— BEGIN EXCERPTED RECORDS —

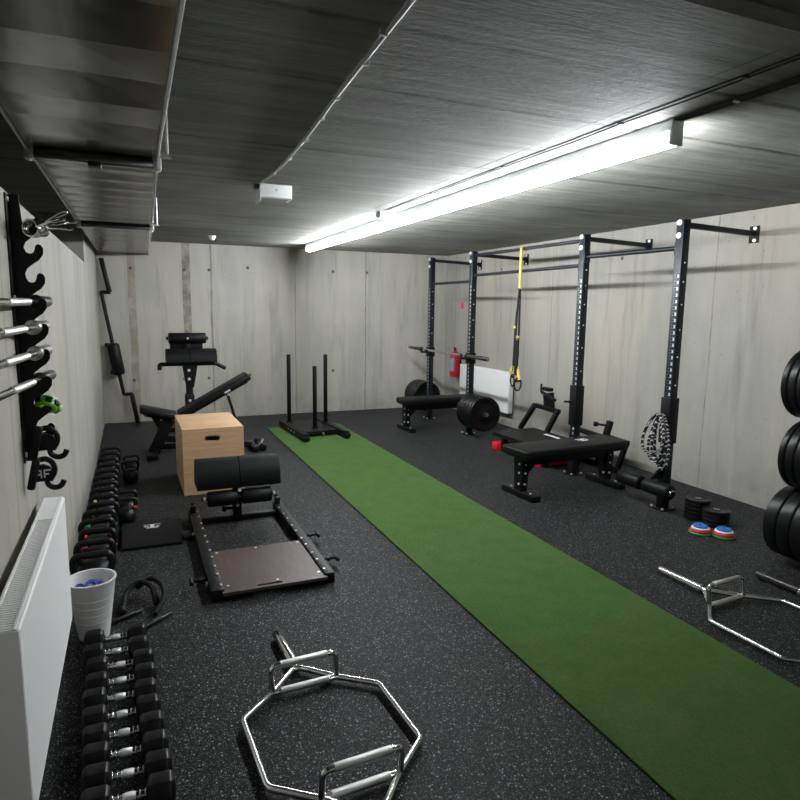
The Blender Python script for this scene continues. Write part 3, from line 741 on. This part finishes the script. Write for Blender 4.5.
# ------------------------------------------------------------------ incline bench
t = thing('incline_bench', 'black adjustable bench with raised backrest behind the plywood box', 'bench', (1.0, 7.25, 0))
def bench_slab(p0, p1, w, th):
    mb = MB(); mb.bar(p0, p1, w, th, bev=.018); return mb
s_ = bench_slab((-.56, 0, .53), (-.185, 0, .435), .30, .065); s_.build('seat', M['vinyl'], t, sharp=50)
b_ = bench_slab((-.165, 0, .44), (.60, 0, .86), .29, .075); b_.build('backrest', M['vinyl'], t, sharp=50)
MB().bar((-.20, 0, .38), (.58, 0, .80), .06, .05).build('backrest_frame', M['black'], t)
mb = MB().bar((.315, -.148, .685), (.375, -.148, .718), .004, .018, bev=0); mb.build('logo', M['print'], t, 'small white logo')
MB().bar((-.52, 0, .475), (-.20, 0, .395), .06, .05).build('seat_frame', M['black'], t)
MB().bar((-.26, 0, .42), (-.44, 0, .04), .09, .12, (1, 0, 0)).bar((-.42, 0, .45), (-.33, 0, .28), .06, .07, (1, 0, 0)).build('front_leg', M['black'], t)
MB().box(-.51, -.40, -.24, .24, 0, .06, .006).build('front_foot', M['black'], t)
MB().bar((-.38, 0, .20), (.62, 0, .05), .06, .07).build('spine_tube', M['black'], t)
MB().box(.60, .67, -.20, .20, .0, .06, .006).build('rear_foot', M['black'], t)
MB().bar((.36, -.03, .66), (.52, -.03, .08), .03, .03, (1, 0, 0)).build('support_strut', M['black'], t)
for y in (-.17, .17): MB().cyl((.72, y - .02, .045), (.72, y + .02, .045), .045, 20, .008).build('wheel', M['rubber'], t)
MB().tube(fillet([(.64, -.14, .05), (.72, -.14, .11), (.75, -.02, .11), (.70, .02, .06)], .03, 4), .011, 10).build('transport_handle', M['steel'], t)
for p in ((-.50, -.036, .475), (-.22, -.036, .405), (.37, -.05, .655)): MB().cyl(p, (p[0], p[1] - .014, p[2]), .016, 10).build('bolt', M['bolt'], t)

# ------------------------------------------------------------------ push sled
t = thing('push_sled', 'black push sled with three upright posts at the far end of the turf', 'sled', (2.56, 7.95, .012), .06)
def sl(mb): return mb
for sx in (-1, 1):
    so = -.030 + .265 * sx
    sk = MB().prism([(-.62, .03), (-.58, 0), (.46, 0), (.50, .03), (.50, .085), (-.54, .085), (-.62, .06)], so - .035, so + .035, 'yz').build('skid', M['black'], t)
    for k in range(3): MB().cyl((so - .034, -.2 + k * .13, .05), (so - .042, -.2 + k * .13, .05), .010, 10).build('bolt', M['bolt'], sk)
    MB().box(so - .03, so + .03, -.59, -.47, .085, .093, .003).build('skid_cap', M['black'], sk)
MB().prism([(-.28, .49), (-.28, -.12), (-.18, -.30), (.14, -.30), (.235, -.12), (.235, .49)], .050, .066, 'xy').build('deck', M['black'], t)
MB().box(-.27, .21, -.33, -.27, .02, .07, .004).build('front_tube', M['black'], t)
MB().box(-.012, .012, -.375, -.328, .03, .05, .003).tube([(.0, -.37, .035), (.008, -.385, .012)], .006, 8).build('tow_ring', M['steel'], t, 'bright tow ring')
for x, y, z1 in ((-.205, .440, .99), (-.021, -.099, .875), (.228, .187, 1.00)):
    MB().cyl((x, y, .06), (x, y, z1), .027, 20, .003).build('post', M['black'], t)
    MB().cyl((x, y, .066), (x, y, .085), .045, 20, .004).build('post_collar', M['black'], t)

# ------------------------------------------------------------------ rig
RX = 4.456; RY = [8.393, 7.184, 5.023, 3.842]; RZ = 2.366
rg = thing('power_rig', 'black four post pull up rig braced to the right wall', 'rig', (RX, RY[1], 0))
def G(x, y, z): return (x - RX, y - RY[1], z)
hu = .0375
for i, y in enumerate(RY):
    o = G(RX, y, 0)
    up_ = MB().box(-hu, hu, -hu, hu, .008, RZ, .006).build('upright', M['upright'], rg, loc=(0, o[1], 0))
    bp = MB().box(-.075, .075, -.075, .075, 0, .010, .002)
    bp.build('base_plate', M['black'], up_)
    for sx in (-1, 1):
        for sy in (-1, 1): MB().cyl((sx * .058, sy * .058, .010), (sx * .058, sy * .058, .024), .011, 8).build('anchor_bolt', M['bolt'], up_)
    tp = MB()
    for zz in (RZ - .025, RZ - .125): tp.cyl((-hu, 0, zz), (-hu - .010, 0, zz), .022, 12)
    for zz in (2.03, 1.88, 1.70, 1.5, 1.28, 1.05): tp.cyl((0, -hu, zz), (0, -hu - .004, zz), .007, 8)
    tp.build('bolt', M['bolt'], up_)
    b = MB().bar(G(RX + hu, y, 2.325), G(W - .010, y, 2.300), .042, .042).build('wall_brace', M['blacksteel'], rg)
    w_ = MB().box(W - RX - .012, W - RX - .001, o[1] - .045, o[1] + .045, 2.225, 2.365, .002).build('wall_plate', M['black'], b)
    for zz in (2.245, 2.345): MB().cyl((W - RX - .010, o[1] - .012, zz), (W - RX - .022, o[1] - .012, zz), .014, 8).build('bolt', M['bolt'], b)
def xbar(y0, y1, z0, z1, r=.0185):
    b = MB().cyl(G(RX, y0, z0), G(RX, y1, z1), r, 16).build('pull_up_bar', M['blacksteel'], rg)
    for y, z, s in ((y0, z0, -1), (y1, z1, 1)): MB().box(-.034, .034, y - RY[1] + (0 if s < 0 else -.008), y - RY[1] + (.008 if s < 0 else 0), z - .055, z + .045, .002).build('bar_flange', M['blacksteel'], b)
xbar(RY[1] + hu, RY[0] - hu, 1.99, 1.99)
xbar(RY[2] + hu, RY[1] - hu, 2.31, 2.315)
xbar(RY[2] + hu, RY[1] - hu, 2.075, 2.065)
xbar(RY[3] + hu, RY[2] - hu, 2.148, 2.153)
def jcup(y, z, hgt, lip=True):
    o = G(RX, y, 0)[1]
    mb = MB().box(-hu - .012, -hu - .001, o - .05, o + .05, z - hgt, z + .04, .003).box(-hu - .012, hu + .012, o + hu + .001, o + hu + .012, z - hgt, z + .04, .003).box(-hu - .012, hu + .012, o - hu - .012, o - hu - .001, z - hgt, z + .04, .003)
    if lip: mb.box(-hu - .105, -hu - .012, o - .03, o + .03, z - .045, z - .020, .003).box(-hu - .112, -hu - .100, o - .03, o + .03, z - .045, z + .03, .003)
    return mb.build('j_cup', M['black'], rg)
barZ, barX = 1.038, RX - hu - .05
jcup(RY[0], barZ - .001, .10); jcup(RY[1], barZ - .001, .10)
jcup(RY[2], .865, .36, False); jcup(RY[3], .905, .34, False)
o = G(RX, RY[2], 0)[1]; MB().cyl((-hu - .012, o, .74), (-hu - .11, o, .75), .011, 10).build('safety_pin', M['black'], rg)
pegA = MB().cyl(G(RX, RY[0] + hu, .325), G(RX, RY[0] + .50, .325), .024, 18).build('plate_peg', M['steel'], rg)
pegB = MB().cyl(G(RX - .0, RY[1] - hu, .325), G(RX, RY[1] - .46, .325), .0245, 18).build('plate_peg', M['steel'], rg)
MB().prism([(-.15, .264), (-.15, .280), (-hu, .38), (-hu, .264)], G(RX, RY[3], 0)[1] - .006, G(RX, RY[3], 0)[1] + .006, 'xz').build('roller_bracket', M['black'], rg)

# plates
def bumper(t, th, R=.225):
    pr = [(.0265, -th / 2), (.045, -th / 2), (.060, -th / 2), (.075, -th / 2 + .008), (.165, -th / 2 + .008), (.185, -th / 2), (R - .010, -th / 2), (R - .002, -th / 2 + .006), (R, -th / 2 + .012),
          (R, th / 2 - .012), (R - .002, th / 2 - .006), (R - .010, th / 2), (.185, th / 2), (.165, th / 2 - .008), (.075, th / 2 - .008), (.060, th / 2), (.045, th / 2), (.0265, th / 2), (.0265, -th / 2)]
    R90 = Matrix.Rotation(PI / 2, 4, 'X')
    MB().lathe(pr, R90, 56).build('rubber_disc', M['rubber'], t)
    MB().lathe([(.0255, -th / 2 - .0008), (.036, -th / 2 - .0008), (.036, th / 2 + .0008), (.0255, th / 2 + .0008), (.0255, -th / 2 - .0008)], R90, 28).build('hub_ring', M['darksteel'], t, 'grey steel hub ring')
def plate_stack(n, x, y0, z, th, dirn, names, group, R=.225):
    first = None
    for k in range(n):
        y = y0 + dirn * (th + .003) * (k + .5)
        if first is None:
            first = thing('bumper_plate', names[k], 'weight plate', (x, y, z), 0, group); bumper(first, th, R)
        else:
            dup(first, names[k], (x, y, z))
far = ['innermost', 'second', 'third', 'fourth', 'outermost']
plate_stack(5, RX, RY[1] - hu - .015, .325, .070, -1, ['black bumper plate, %s, on the second farthest rig post' % w for w in ('closest to the post', 'second from the post', 'third from the post', 'fourth from the post', 'nearest the camera')], 'plates on the second rig post')
plate_stack(5, RX, RY[0] + hu + .030, .325, .070, 1, ['black bumper plate, %s, on the farthest rig post' % w for w in ('nearest the camera', 'second', 'third', 'fourth', 'closest to the back wall')], 'plates on the farthest rig post')

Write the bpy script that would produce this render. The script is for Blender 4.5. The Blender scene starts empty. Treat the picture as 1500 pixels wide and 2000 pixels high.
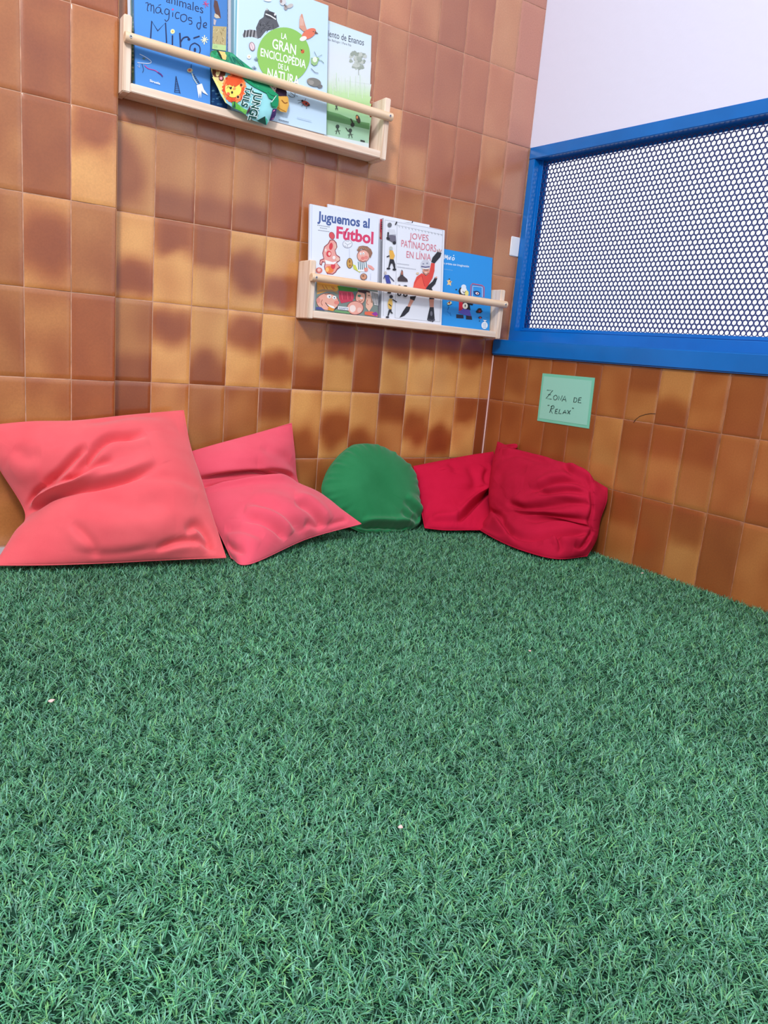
import bpy, math, random
import numpy as np
from mathutils import Vector, noise
from mathutils.geometry import tessellate_polygon
random.seed(7); rng = np.random.default_rng(11)
SC = bpy.context.scene; COL = SC.collection

# ---------------------------------------------------------------- camera
F_PX = 1473.55
YAW, PIT, ROL = 0.598477, -0.209767, 0.086688
CAM = (-1.727983, -1.964615, 0.129699)
ca, sa, cb, sb, cc, sc_ = math.cos(YAW), math.sin(YAW), math.cos(PIT), math.sin(PIT), math.cos(ROL), math.sin(ROL)
FW = np.array([sa*cb, ca*cb, sb]); R0 = np.array([ca, -sa, 0.0]); U0 = np.cross(R0, FW)
RT = R0*cc + U0*sc_; UP = -R0*sc_ + U0*cc
CN = np.array(CAM)
cam = bpy.data.objects.new('camera', bpy.data.cameras.new('camera')); COL.objects.link(cam)
M = np.eye(4); M[:3, 0] = RT; M[:3, 1] = UP; M[:3, 2] = -FW; M[:3, 3] = CN
cam.matrix_world = [list(r) for r in M]
from mathutils import Matrix
cam.matrix_world = Matrix([list(map(float, r)) for r in M])
cam.data.sensor_fit = 'HORIZONTAL'; cam.data.sensor_width = 36; cam.data.lens = F_PX/1500*36
cam.data.clip_start = 0.02
SC.camera = cam

def ray(x, y): return FW + RT*((x-750)/F_PX) - UP*((y-1000)/F_PX)
def on_plane(x, y, n, d):            # point of sight line (x,y) on plane n.p = d
    r = ray(x, y); n = np.asarray(n, float)
    t = (d - n@CN)/(n@r); return CN + r*t
def on(ax, v, x, y):
    n = [0, 0, 0]; n[ax] = 1; return on_plane(x, y, n, v)
def proj(P):                         # Nx3 -> Nx2
    d = P - CN; z = d@FW
    return np.stack([750+F_PX*(d@RT)/z, 1000-F_PX*(d@UP)/z], 1)

# ---------------------------------------------------------------- materials
def lin(c):
    return tuple(((v/255)/12.92 if v/255 <= 0.04045 else ((v/255+0.055)/1.055)**2.4) for v in c)
def mat(name, col=(128, 128, 128), rough=0.5, spec=0.5, vcol=False, bump=None, mottle=None, coat=0, metal=0, sheen=0, grain=None):
    m = bpy.data.materials.new(name); m.use_nodes = True
    nt = m.node_tree; b = nt.nodes['Principled BSDF']; L = nt.links.new
    b.inputs['Roughness'].default_value = rough
    b.inputs['Specular IOR Level'].default_value = spec
    b.inputs['Coat Weight'].default_value = coat
    b.inputs['Metallic'].default_value = metal
    b.inputs['Sheen Weight'].default_value = sheen
    b.inputs['Base Color'].default_value = (*lin(col), 1)
    src = None
    tc = nt.nodes.new('ShaderNodeTexCoord')
    if vcol:
        a = nt.nodes.new('ShaderNodeAttribute'); a.attribute_name = 'col'; src = a.outputs['Color']
    if mottle:                       # (scale, strength)
        n = nt.nodes.new('ShaderNodeTexNoise'); n.inputs['Scale'].default_value = mottle[0]; n.inputs['Detail'].default_value = 4
        L(tc.outputs['Object'], n.inputs['Vector'])
        mx = nt.nodes.new('ShaderNodeMix'); mx.data_type = 'RGBA'; mx.blend_type = 'MULTIPLY'
        rp = nt.nodes.new('ShaderNodeMapRange'); rp.inputs['From Min'].default_value = 0.3; rp.inputs['From Max'].default_value = 0.7
        rp.inputs['To Min'].default_value = 1-mottle[1]; rp.inputs['To Max'].default_value = 1+mottle[1]*0.3
        L(n.outputs['Fac'], rp.inputs['Value'])
        mx.inputs[0].default_value = 1
        if src: L(src, mx.inputs[6])
        else: mx.inputs[6].default_value = (*lin(col), 1)
        L(rp.outputs['Result'], mx.inputs[7]); src = mx.outputs[2]
    if grain:                        # wood: (axis scale tuple, dark colour)
        mp = nt.nodes.new('ShaderNodeMapping'); mp.inputs['Scale'].default_value = grain[0]
        L(tc.outputs['Object'], mp.inputs['Vector'])
        n = nt.nodes.new('ShaderNodeTexNoise'); n.inputs['Scale'].default_value = 1; n.inputs['Detail'].default_value = 5; n.inputs['Distortion'].default_value = 0.6
        L(mp.outputs['Vector'], n.inputs['Vector'])
        r = nt.nodes.new('ShaderNodeValToRGB'); r.color_ramp.elements[0].position = .35; r.color_ramp.elements[1].position = .6
        r.color_ramp.elements[0].color = (*lin(grain[1]), 1); r.color_ramp.elements[1].color = (*lin(col), 1)
        L(n.outputs['Fac'], r.inputs['Fac']); src = r.outputs['Color']
    if src: L(src, b.inputs['Base Color'])
    if bump:                         # (scale, strength, distance)
        n = nt.nodes.new('ShaderNodeTexNoise'); n.inputs['Scale'].default_value = bump[0]; n.inputs['Detail'].default_value = 3
        L(tc.outputs['Object'], n.inputs['Vector'])
        bp = nt.nodes.new('ShaderNodeBump'); bp.inputs['Strength'].default_value = bump[1]; bp.inputs['Distance'].default_value = bump[2]
        L(n.outputs['Fac'], bp.inputs['Height']); L(bp.outputs['Normal'], b.inputs['Normal'])
    return m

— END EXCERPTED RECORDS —

WRITTEN TASK: Your task is to gather every line with the word "script" and copy it.

TASK RESULT:
The Blender Python script for this scene continues. Write part 3, from line 741 on. This part finishes the script. Write for Blender 4.5.
Write the bpy script that would produce this render. The script is for Blender 4.5. The Blender scene starts empty. Treat the picture as 1500 pixels wide and 2000 pixels high.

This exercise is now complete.